Sat, Nov 24, 2007 - Page 16 News List

Revolutionary choppers take off

Yuyu Chen gave up his job as an interior architect three years ago to follow his dream of designing model helicopters

By Ron Brownlow  /  STAFF REPORTER

Yuyu Chen used design techniques learned in art school to revolutionize the design of remote-controlled model helicopters.

PHOTO: RON BROWNLOW, TAIPEI TIMES

Three years ago, a young civil engineer named Yuyu Chen (陳健兆) left a high-paying job as an interior architect and borrowed his wife’s life savings so he could pursue his dream — to design and manufacture radio-controlled model helicopters.

“I was very excited,” recalled Chen, who has flown radio-controlled (RC) helicopters for the last 10 years. “Everyone has to work, but I wanted to do something for a living that would actually be fun.”

Three years later, Chen, 35, and his wife, Anna (陳淑菁), now run a small company that makes a new kind of battery-powered RC helicopter. Two of their models, the Poseidon 480XL and the Mars 480XL, have received enthusiastic reviews from hobbyist magazines and Web sites. A third model is in the design phase, and Chen’s company, which he named Gazaur, has sold more around 400 units, mostly in the US.

“Of all the electric RC helicopters, one product line truly stands out in terms of design,” wrote Tara Soonthornnont, an enthusiast who maintains the Web site www.electric-rc-helicopter.com. “This helicopter is very different from other electric RC helicopters. From its design and rotor systems to its body, the engineers have proven that it is not necessary to follow normal conventions to produce a successful model.”

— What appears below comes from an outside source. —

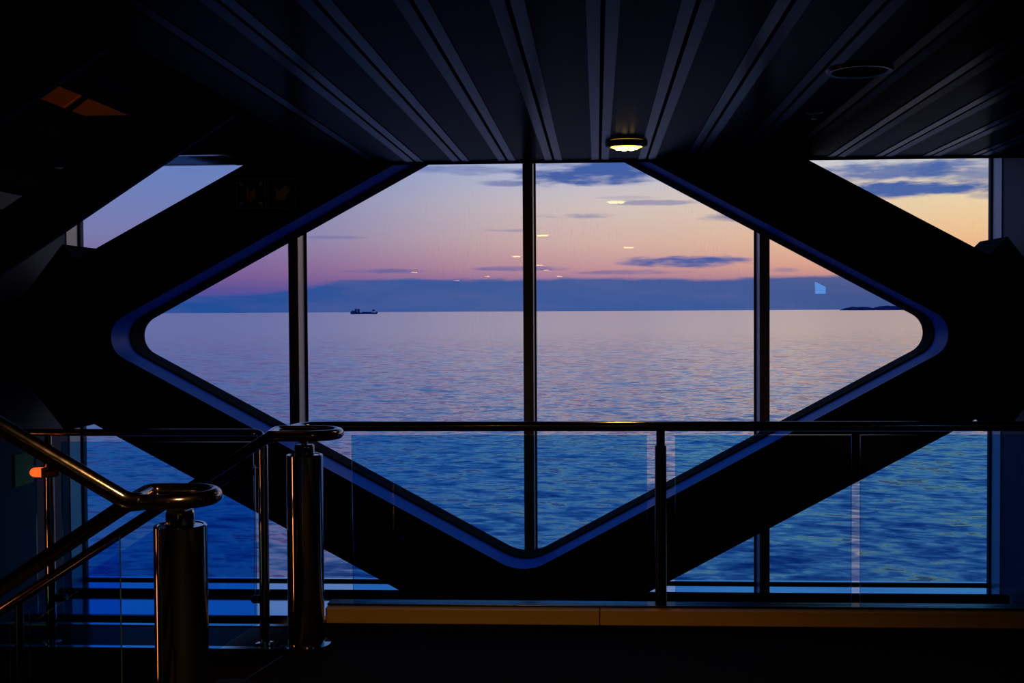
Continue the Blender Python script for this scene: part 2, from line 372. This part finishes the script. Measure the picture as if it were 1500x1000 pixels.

Chen, who studied art in vocational school and later in Japan, was intrigued by a problem familiar to many industrial designers: How to make a machine that’s aesthetically more pleasing while at the same time improve its performance.

“Most RC helicopters are made by people with a background in mechanics. They’re built to work,” Chen said in an interview at his factory in Wugu (五股), Taipei County. “I figured that by using the methods I learned from studying architecture, where the entire design emanates from a concept, there were a lot of improvements that could be made.”

This was the essential insight behind his machines. Remove the canopy of most RC helicopters, and you’ll see a clunky, boxy frame that holds the engine and battery and supports the rotor, tail and landing gear. There seems to be no guiding principle behind the design other than to make something that works.

Like a student in an architecture class, however, Chen started with an abstract concept: a killer whale in the case of the Poseidon, an eagle for the Mars. The frames of both models look like the skeletons of these animals. They have smooth, bionic lines that, in addition to looking cool, contain fewer parts and are lighter in weight than those of ordinary electric RC helicopters.

The practical implication is that these frames — which are 60 percent aluminum and 40 percent alloys — are flexible and strong. They’re more stable in flight and offer better protection to the components inside in the case of crashes.

Chen applied the same problem-solving technique to design the landing gear. Wanting something that wasn’t rigidly mounted onto the frame and held together with screws, he thought of how Chinese temples were built with interlocking pieces to absorb the shock from earthquakes. Using this as a concept, he designed flexible landing gear made from interlocking pieces of fiberglass that bend to dissipate shock instead of directing it through the aircraft’s body.

Other notable features include counter-weighted tail rotor blades, which reduce stress on the tail, and a “floating flybar” rotor head based on a German design that has fewer moving parts and improves flight stability.